═══ Provided data

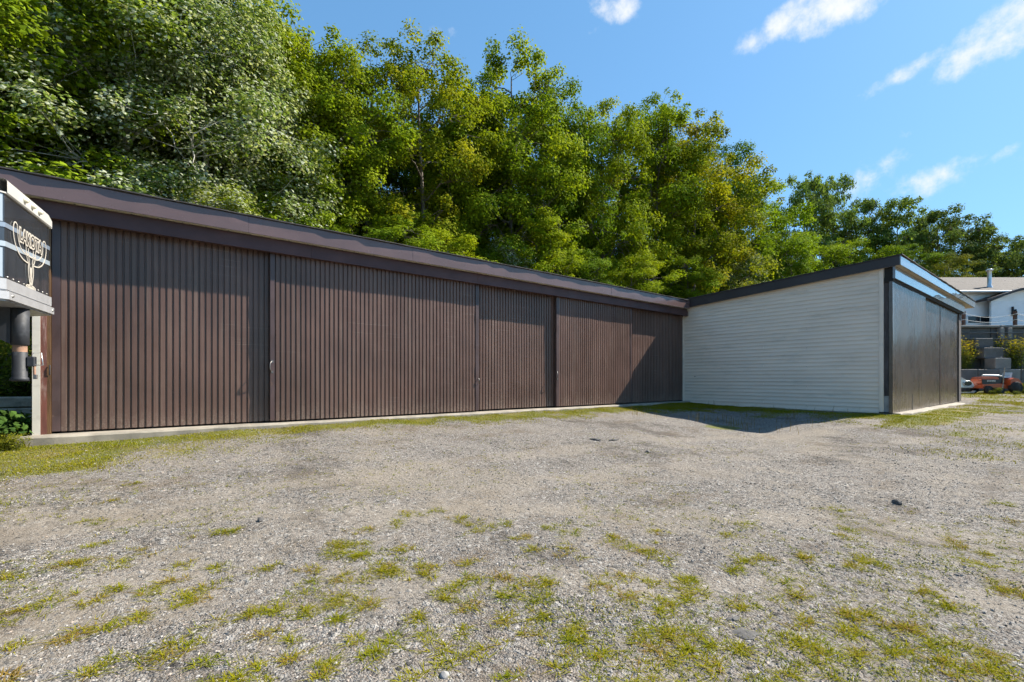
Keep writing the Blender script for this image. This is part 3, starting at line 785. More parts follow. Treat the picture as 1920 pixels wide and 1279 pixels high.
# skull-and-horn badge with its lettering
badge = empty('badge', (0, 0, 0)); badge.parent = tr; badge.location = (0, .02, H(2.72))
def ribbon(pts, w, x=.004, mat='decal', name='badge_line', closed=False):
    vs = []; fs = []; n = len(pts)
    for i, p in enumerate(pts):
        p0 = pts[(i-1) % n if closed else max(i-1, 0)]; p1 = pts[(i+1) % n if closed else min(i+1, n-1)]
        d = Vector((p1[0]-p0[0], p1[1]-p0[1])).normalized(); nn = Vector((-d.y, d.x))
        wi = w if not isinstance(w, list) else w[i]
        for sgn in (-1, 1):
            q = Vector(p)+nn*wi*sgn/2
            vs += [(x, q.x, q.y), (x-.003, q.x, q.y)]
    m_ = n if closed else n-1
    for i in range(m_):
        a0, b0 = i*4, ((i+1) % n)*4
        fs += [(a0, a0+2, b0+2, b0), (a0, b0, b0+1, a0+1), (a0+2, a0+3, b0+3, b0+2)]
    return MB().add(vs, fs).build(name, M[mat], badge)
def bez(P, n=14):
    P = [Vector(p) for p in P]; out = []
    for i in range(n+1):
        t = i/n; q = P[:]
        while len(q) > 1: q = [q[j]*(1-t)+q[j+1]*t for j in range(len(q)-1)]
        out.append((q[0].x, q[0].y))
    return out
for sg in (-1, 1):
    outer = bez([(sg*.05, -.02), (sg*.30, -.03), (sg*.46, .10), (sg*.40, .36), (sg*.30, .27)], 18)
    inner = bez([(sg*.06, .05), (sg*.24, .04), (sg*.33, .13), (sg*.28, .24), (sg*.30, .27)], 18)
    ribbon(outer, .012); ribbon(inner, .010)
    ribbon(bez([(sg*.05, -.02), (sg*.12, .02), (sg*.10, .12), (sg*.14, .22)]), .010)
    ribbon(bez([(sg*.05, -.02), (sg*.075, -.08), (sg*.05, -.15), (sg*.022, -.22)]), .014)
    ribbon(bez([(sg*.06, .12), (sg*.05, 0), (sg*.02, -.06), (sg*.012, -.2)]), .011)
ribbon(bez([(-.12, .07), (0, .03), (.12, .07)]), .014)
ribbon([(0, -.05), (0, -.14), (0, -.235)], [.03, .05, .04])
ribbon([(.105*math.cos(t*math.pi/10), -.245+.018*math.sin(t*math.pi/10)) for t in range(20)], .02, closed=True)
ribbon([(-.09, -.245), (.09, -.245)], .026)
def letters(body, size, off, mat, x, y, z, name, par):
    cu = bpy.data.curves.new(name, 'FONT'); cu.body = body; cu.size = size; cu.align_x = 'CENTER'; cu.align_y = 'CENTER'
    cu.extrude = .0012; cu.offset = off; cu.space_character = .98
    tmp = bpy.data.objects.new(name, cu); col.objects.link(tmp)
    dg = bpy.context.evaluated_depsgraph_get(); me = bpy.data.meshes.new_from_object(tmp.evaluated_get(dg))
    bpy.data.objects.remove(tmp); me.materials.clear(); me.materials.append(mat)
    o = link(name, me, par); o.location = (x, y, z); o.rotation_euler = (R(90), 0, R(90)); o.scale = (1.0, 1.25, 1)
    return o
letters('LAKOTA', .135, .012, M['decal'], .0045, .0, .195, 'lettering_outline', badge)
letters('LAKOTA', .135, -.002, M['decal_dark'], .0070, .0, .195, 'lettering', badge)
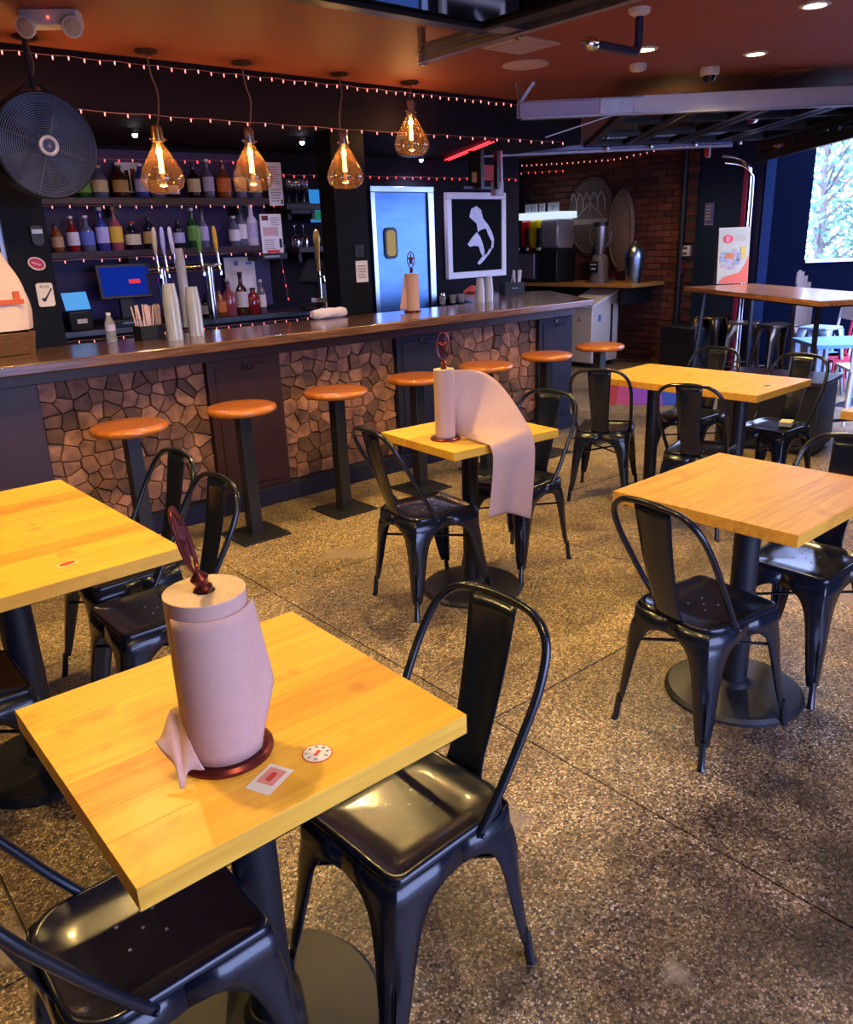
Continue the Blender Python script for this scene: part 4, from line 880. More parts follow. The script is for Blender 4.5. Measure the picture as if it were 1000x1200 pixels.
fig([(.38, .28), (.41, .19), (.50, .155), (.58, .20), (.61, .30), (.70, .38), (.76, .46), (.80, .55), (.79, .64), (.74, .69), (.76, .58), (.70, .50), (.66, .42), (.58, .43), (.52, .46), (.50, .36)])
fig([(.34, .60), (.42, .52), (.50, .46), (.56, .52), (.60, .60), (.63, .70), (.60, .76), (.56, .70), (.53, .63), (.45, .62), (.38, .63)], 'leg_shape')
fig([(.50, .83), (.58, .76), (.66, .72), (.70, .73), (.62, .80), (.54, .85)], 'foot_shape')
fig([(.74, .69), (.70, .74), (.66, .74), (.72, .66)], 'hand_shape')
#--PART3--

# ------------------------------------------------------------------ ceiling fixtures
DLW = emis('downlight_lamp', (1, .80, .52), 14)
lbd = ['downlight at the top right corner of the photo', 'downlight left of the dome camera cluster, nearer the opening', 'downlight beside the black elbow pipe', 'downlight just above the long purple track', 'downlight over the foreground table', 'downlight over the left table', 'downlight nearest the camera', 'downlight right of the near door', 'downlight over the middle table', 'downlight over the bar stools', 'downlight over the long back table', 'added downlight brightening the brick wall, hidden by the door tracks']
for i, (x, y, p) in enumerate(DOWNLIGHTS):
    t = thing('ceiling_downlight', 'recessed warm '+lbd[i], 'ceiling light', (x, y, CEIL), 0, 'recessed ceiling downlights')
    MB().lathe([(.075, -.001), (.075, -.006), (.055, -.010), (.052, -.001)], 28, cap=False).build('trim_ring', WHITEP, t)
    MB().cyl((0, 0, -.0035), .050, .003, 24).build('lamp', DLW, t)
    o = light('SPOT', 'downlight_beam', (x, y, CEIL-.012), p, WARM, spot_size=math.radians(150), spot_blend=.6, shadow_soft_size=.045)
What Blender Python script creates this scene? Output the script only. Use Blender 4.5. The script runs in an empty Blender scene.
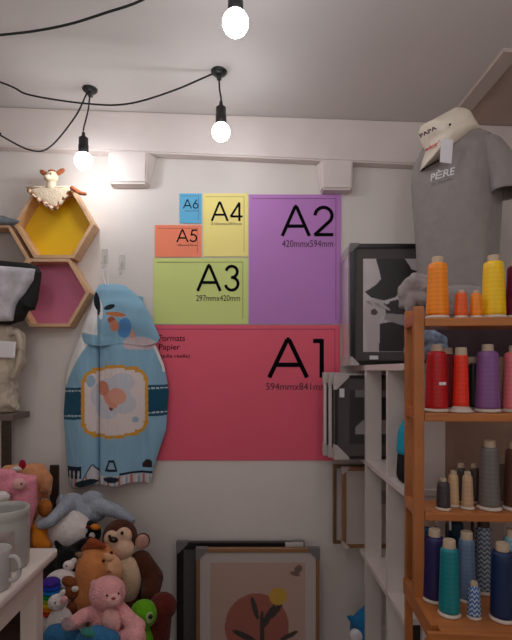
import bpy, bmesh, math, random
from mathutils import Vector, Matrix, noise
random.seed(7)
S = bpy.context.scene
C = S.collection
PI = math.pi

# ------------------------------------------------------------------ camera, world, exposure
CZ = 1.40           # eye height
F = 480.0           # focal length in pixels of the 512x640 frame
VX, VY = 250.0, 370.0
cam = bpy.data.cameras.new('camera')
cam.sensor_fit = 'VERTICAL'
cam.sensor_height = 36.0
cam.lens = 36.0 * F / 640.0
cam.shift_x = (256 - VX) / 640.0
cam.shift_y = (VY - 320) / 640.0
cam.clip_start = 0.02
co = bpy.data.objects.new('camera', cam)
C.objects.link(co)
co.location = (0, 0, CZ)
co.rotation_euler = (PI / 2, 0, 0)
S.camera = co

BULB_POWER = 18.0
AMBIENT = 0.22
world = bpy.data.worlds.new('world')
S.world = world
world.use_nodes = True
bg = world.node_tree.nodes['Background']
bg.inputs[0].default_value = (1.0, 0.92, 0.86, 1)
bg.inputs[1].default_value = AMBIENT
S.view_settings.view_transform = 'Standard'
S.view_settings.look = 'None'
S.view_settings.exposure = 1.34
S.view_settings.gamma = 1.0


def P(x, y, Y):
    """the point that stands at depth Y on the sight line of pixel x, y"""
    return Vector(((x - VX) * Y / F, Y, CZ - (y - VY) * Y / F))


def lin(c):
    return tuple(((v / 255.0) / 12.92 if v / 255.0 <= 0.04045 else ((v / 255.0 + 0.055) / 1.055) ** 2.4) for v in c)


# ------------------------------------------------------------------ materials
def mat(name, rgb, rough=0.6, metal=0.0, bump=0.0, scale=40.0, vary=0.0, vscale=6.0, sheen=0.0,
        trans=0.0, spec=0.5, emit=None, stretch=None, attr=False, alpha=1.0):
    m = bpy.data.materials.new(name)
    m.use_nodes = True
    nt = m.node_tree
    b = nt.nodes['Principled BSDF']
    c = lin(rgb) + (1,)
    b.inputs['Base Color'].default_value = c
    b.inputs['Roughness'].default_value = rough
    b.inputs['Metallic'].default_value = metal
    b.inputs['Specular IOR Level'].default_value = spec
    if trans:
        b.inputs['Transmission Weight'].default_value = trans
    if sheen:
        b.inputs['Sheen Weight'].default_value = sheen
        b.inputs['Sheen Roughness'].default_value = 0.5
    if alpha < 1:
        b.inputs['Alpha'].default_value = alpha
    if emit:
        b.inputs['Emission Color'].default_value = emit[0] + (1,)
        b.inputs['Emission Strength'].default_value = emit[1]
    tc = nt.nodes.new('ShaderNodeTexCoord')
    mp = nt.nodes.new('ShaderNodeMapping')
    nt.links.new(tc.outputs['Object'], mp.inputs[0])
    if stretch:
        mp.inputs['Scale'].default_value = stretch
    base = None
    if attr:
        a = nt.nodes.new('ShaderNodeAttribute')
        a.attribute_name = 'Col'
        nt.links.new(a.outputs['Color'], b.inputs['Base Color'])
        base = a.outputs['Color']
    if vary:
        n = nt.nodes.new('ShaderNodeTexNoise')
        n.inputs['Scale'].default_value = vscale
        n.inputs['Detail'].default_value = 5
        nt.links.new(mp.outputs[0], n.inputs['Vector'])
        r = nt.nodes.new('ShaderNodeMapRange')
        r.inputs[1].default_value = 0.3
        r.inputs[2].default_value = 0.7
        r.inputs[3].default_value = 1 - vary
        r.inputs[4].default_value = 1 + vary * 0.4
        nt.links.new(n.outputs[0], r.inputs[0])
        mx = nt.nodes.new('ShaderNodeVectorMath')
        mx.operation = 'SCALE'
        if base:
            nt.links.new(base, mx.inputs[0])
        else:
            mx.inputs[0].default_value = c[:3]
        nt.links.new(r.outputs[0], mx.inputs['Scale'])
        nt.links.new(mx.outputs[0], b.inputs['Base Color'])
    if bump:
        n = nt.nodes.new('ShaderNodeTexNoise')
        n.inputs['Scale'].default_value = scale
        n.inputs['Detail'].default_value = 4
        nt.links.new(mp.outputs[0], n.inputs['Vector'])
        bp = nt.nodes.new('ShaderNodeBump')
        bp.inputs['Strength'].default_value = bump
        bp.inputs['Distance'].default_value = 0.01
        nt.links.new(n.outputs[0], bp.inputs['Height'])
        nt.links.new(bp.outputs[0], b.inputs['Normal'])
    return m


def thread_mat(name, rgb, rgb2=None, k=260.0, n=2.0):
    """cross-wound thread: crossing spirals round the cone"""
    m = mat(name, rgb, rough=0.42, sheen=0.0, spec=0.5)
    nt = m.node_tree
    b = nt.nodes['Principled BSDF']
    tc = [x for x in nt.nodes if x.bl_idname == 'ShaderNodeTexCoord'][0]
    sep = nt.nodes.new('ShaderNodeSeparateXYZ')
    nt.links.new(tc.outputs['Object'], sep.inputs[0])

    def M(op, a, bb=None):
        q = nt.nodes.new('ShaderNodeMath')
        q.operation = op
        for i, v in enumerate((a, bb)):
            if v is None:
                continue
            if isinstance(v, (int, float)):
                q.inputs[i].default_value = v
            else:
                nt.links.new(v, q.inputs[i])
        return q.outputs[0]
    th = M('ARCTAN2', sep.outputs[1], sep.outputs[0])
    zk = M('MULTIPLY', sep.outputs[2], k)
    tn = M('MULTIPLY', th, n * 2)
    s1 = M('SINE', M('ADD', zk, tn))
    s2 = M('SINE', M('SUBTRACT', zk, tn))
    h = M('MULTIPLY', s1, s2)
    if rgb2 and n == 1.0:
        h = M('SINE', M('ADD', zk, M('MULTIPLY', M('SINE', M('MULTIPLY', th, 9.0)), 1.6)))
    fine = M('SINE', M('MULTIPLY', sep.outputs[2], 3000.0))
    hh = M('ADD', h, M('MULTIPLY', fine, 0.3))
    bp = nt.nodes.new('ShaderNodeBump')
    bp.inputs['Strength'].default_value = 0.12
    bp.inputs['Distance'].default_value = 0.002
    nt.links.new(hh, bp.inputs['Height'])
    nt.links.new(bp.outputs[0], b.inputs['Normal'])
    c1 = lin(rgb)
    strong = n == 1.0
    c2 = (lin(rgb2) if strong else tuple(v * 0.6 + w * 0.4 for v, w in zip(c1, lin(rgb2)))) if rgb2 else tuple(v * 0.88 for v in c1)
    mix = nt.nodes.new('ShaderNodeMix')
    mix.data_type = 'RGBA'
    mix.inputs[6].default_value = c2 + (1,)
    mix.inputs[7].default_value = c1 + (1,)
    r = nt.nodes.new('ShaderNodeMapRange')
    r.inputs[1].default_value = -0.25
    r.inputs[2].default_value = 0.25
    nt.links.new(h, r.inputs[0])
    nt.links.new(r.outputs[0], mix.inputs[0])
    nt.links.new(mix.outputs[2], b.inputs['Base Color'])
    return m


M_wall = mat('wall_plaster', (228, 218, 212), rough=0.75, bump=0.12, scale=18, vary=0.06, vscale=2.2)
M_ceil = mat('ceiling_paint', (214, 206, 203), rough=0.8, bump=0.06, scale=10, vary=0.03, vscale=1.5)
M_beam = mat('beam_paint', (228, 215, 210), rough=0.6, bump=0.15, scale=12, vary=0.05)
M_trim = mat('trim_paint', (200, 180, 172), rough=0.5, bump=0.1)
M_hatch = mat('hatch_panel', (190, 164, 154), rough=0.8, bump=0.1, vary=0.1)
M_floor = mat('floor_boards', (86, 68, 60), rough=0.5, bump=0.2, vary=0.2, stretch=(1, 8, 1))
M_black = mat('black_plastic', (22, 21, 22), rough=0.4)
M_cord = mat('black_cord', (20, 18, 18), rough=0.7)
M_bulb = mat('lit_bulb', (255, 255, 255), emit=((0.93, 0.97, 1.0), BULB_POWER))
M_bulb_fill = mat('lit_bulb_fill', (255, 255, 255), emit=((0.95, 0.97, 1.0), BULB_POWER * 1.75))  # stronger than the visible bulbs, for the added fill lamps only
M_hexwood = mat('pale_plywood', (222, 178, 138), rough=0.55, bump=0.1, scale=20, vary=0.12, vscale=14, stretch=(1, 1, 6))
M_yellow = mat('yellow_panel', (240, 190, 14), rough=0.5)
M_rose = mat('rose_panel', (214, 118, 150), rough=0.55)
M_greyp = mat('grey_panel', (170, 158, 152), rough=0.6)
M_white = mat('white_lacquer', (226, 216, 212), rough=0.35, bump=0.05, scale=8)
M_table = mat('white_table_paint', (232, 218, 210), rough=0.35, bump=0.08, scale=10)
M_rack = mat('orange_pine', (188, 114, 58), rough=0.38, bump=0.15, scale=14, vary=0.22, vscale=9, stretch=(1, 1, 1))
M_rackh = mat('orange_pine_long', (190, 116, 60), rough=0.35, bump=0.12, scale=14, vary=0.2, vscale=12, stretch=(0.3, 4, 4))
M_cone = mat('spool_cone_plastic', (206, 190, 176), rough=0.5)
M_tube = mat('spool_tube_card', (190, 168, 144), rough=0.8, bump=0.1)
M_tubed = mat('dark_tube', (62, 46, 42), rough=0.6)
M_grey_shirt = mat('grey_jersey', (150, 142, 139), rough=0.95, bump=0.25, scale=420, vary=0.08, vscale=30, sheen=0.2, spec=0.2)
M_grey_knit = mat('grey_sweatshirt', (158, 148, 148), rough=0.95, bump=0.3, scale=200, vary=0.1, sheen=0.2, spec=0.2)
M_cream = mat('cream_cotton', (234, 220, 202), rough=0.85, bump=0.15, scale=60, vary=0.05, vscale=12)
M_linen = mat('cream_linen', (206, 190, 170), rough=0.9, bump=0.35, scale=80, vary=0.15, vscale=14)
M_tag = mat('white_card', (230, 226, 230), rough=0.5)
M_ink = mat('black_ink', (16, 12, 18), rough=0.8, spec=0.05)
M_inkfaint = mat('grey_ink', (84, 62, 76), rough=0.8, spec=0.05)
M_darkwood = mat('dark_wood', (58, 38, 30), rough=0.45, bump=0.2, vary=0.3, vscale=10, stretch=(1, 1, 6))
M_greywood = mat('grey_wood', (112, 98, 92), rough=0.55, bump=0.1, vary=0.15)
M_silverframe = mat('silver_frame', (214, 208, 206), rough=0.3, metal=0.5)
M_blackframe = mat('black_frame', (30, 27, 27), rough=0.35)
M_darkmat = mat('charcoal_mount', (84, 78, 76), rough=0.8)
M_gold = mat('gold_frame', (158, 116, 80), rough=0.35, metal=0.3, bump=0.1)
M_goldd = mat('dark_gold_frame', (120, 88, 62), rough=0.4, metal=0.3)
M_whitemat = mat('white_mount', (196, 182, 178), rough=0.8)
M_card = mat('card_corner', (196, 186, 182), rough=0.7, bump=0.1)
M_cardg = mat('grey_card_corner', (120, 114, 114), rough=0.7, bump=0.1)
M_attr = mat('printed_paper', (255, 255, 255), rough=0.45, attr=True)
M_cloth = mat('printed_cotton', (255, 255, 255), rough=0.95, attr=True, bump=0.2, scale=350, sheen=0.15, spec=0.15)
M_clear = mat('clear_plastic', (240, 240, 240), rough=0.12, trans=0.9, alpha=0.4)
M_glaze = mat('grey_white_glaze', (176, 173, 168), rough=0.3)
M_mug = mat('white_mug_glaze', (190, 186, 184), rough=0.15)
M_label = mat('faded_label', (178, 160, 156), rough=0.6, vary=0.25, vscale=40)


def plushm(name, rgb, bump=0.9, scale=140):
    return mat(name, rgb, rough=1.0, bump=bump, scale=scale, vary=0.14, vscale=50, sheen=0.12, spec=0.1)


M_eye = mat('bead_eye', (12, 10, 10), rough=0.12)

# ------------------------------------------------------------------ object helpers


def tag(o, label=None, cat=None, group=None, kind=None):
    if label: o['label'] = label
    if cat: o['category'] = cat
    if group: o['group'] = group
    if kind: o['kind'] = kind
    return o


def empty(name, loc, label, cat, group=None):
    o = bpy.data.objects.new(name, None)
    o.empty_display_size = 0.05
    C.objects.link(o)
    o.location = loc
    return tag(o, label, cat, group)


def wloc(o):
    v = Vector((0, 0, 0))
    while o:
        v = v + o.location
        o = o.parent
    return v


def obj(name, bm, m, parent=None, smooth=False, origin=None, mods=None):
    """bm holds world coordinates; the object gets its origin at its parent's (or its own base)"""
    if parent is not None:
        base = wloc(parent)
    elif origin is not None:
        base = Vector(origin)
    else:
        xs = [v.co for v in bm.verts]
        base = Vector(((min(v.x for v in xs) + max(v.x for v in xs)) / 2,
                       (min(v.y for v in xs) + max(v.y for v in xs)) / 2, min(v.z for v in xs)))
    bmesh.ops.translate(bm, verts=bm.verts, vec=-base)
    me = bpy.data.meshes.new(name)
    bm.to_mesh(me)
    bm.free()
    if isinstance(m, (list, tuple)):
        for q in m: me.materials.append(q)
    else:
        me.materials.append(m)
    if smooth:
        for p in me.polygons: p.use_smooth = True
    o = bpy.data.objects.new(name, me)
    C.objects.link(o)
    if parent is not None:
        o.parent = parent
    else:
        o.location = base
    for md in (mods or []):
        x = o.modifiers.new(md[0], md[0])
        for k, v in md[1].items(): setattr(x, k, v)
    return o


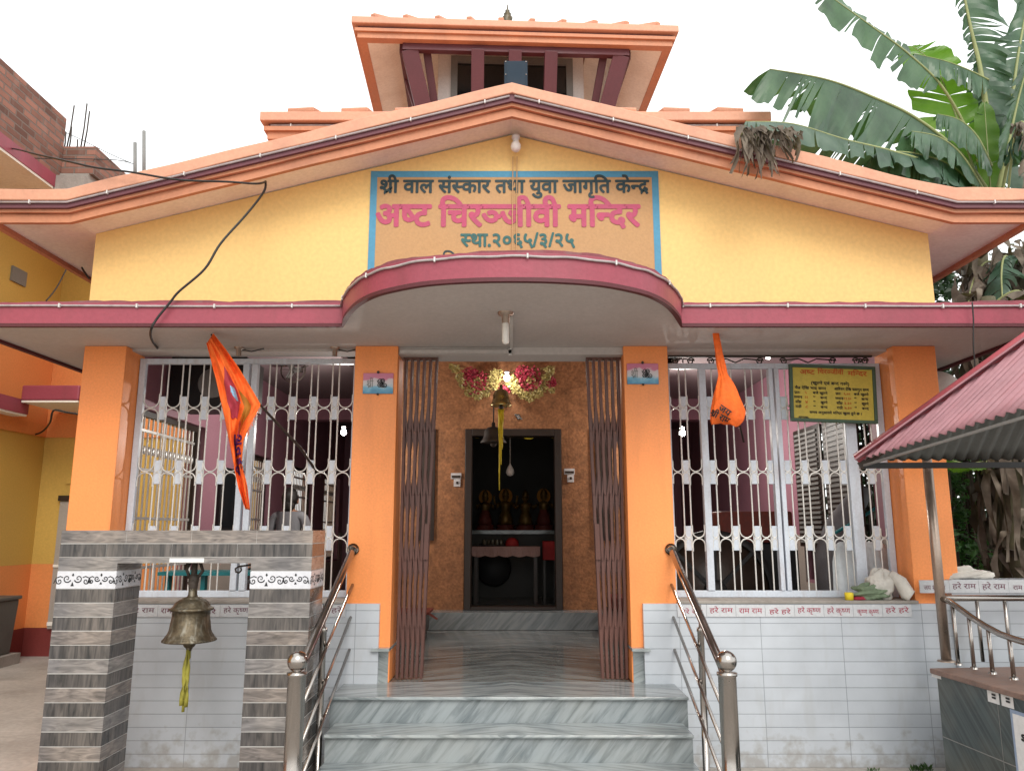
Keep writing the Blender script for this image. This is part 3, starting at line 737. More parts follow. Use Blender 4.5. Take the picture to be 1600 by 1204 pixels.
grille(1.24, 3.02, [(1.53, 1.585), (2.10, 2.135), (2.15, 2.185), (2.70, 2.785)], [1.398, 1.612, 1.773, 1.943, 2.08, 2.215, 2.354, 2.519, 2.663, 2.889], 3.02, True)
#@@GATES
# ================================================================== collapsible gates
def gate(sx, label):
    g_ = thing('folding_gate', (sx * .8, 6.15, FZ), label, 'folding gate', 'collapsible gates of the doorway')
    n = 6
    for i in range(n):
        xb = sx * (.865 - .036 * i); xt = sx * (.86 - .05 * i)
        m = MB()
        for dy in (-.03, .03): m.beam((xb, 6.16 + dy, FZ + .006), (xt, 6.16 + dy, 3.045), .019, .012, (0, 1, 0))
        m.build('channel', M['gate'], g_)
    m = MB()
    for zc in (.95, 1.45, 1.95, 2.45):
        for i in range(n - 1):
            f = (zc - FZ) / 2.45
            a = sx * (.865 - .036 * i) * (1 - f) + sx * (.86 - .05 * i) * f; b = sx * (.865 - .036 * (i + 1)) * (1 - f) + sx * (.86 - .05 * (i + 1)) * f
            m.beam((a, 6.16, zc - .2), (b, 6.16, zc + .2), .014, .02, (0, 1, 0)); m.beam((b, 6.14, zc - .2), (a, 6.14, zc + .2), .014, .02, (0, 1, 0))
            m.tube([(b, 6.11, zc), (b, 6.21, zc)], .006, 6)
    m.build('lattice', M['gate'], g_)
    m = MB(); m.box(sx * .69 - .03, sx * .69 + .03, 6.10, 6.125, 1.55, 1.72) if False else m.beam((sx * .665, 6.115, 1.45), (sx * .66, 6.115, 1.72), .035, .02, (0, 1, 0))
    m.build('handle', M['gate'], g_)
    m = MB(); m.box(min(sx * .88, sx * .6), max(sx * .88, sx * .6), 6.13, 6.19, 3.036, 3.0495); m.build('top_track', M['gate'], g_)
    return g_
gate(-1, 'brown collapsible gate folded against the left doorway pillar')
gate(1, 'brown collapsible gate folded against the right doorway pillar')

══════

▶ [Do this]: The lines you need run from the one containing "What Blender Python" down to the one containing "return tuple(((v /"; print them exactly, both ends included, and leave out pictures.

▶ [Correct response]:
What Blender Python script creates this scene? Output the script only. Use Blender 4.5. The script runs in an empty Blender scene.
import bpy, bmesh, math, random
from mathutils import Vector, Matrix, noise
random.seed(7)
S = bpy.context.scene
C = S.collection
PI = math.pi

# ------------------------------------------------------------------ camera, world, exposure
CZ = 1.40           # eye height
F = 480.0           # focal length in pixels of the 512x640 frame
VX, VY = 250.0, 370.0
cam = bpy.data.cameras.new('camera')
cam.sensor_fit = 'VERTICAL'
cam.sensor_height = 36.0
cam.lens = 36.0 * F / 640.0
cam.shift_x = (256 - VX) / 640.0
cam.shift_y = (VY - 320) / 640.0
cam.clip_start = 0.02
co = bpy.data.objects.new('camera', cam)
C.objects.link(co)
co.location = (0, 0, CZ)
co.rotation_euler = (PI / 2, 0, 0)
S.camera = co

BULB_POWER = 18.0
AMBIENT = 0.22
world = bpy.data.worlds.new('world')
S.world = world
world.use_nodes = True
bg = world.node_tree.nodes['Background']
bg.inputs[0].default_value = (1.0, 0.92, 0.86, 1)
bg.inputs[1].default_value = AMBIENT
S.view_settings.view_transform = 'Standard'
S.view_settings.look = 'None'
S.view_settings.exposure = 1.34
S.view_settings.gamma = 1.0


def P(x, y, Y):
    """the point that stands at depth Y on the sight line of pixel x, y"""
    return Vector(((x - VX) * Y / F, Y, CZ - (y - VY) * Y / F))


def lin(c):
    return tuple(((v / 255.0) / 12.92 if v / 255.0 <= 0.04045 else ((v / 255.0 + 0.055) / 1.055) ** 2.4) for v in c)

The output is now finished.